After 15 Years: A Look Back at Glenn D’Cruz’s Midnight’s Orphans: Anglo-Indians in Post/Colonial Literature
Abstract
This article locates Glenn D’Cruz’s Midnight’s Orphans: Anglo-Indians in Post/Colonial Literature (2006) against the greater backdrop of Anglo-Indian Studies. Sketching an outline of the field in extremely broad strokes, it claims that D’Cruz’s text helped Anglo-Indian Studies navigate across a moment of scholarly stagnation that set in during the late 1990s, marked by a spiraling reiterative decrying of certain pejorative stereotypes associated with Anglo-Indians since at least the nineteenth century. Outlining the arguments that D'Cruz’s text makes, I show that it breaks free from this stagnation by calling for an examination of the contextual truth-effects that the stereotypes produce, as opposed to iterating the stereotypes themselves.
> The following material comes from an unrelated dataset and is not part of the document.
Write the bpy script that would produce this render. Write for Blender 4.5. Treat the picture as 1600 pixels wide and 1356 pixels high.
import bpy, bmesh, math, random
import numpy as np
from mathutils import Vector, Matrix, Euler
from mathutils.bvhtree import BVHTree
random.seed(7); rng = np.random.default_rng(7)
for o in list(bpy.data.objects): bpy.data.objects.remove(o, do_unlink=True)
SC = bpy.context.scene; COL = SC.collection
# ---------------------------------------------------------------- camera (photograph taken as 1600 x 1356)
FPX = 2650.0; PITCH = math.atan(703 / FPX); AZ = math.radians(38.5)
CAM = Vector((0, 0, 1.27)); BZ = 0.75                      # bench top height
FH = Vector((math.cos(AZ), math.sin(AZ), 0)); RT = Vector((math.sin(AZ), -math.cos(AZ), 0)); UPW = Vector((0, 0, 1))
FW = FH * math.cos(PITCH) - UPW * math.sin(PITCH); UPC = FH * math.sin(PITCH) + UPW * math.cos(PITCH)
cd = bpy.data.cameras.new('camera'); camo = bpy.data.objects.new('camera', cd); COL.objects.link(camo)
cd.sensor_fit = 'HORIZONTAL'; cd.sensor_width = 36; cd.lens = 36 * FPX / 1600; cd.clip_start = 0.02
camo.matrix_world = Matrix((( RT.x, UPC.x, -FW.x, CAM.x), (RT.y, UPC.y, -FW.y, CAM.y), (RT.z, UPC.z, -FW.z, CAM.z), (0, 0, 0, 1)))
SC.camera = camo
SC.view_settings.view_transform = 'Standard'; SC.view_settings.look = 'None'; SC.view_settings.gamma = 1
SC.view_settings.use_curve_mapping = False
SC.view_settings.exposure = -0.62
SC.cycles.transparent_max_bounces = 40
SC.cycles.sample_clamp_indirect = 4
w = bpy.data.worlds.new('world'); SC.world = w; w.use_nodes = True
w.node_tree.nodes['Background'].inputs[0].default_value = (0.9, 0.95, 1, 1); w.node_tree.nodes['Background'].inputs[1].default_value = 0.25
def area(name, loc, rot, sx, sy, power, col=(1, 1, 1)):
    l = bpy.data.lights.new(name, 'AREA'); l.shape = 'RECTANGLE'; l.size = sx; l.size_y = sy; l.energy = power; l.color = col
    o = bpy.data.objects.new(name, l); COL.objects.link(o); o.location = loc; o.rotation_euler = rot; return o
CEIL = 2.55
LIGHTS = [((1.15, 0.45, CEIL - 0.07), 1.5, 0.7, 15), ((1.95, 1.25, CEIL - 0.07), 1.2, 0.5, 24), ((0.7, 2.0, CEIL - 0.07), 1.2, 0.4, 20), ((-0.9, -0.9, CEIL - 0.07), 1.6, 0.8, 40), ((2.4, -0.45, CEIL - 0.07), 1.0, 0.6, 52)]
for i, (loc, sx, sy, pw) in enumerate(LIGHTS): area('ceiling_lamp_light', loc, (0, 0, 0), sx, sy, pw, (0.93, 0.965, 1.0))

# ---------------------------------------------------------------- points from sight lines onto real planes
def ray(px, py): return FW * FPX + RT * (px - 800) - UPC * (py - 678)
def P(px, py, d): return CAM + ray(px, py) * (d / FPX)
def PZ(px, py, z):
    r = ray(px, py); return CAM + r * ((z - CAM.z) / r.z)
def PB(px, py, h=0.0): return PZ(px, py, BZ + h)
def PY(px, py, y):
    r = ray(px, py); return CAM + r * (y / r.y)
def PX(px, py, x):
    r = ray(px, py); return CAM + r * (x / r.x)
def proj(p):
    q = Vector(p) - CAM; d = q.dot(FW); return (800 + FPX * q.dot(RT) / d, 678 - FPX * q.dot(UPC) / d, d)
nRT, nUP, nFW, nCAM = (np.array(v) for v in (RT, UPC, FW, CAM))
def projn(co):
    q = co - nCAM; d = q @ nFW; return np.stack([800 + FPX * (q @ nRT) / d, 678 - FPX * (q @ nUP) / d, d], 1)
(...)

D'Cruz’s claim in Midnight’s Orphans, that the racism Anglo-Indians face changes with shifts in sociopolitical coordinates, holds good to the present. In addition, the text’s performative quality sets an example for scholars to move away from institutional scholarly objectivity toward greater emotional gains. These and other factors help Midnight’s Orphans maintain its position as a seminal work with enduring relevance to the field of Anglo-Indian Studies fifteen years after its publication.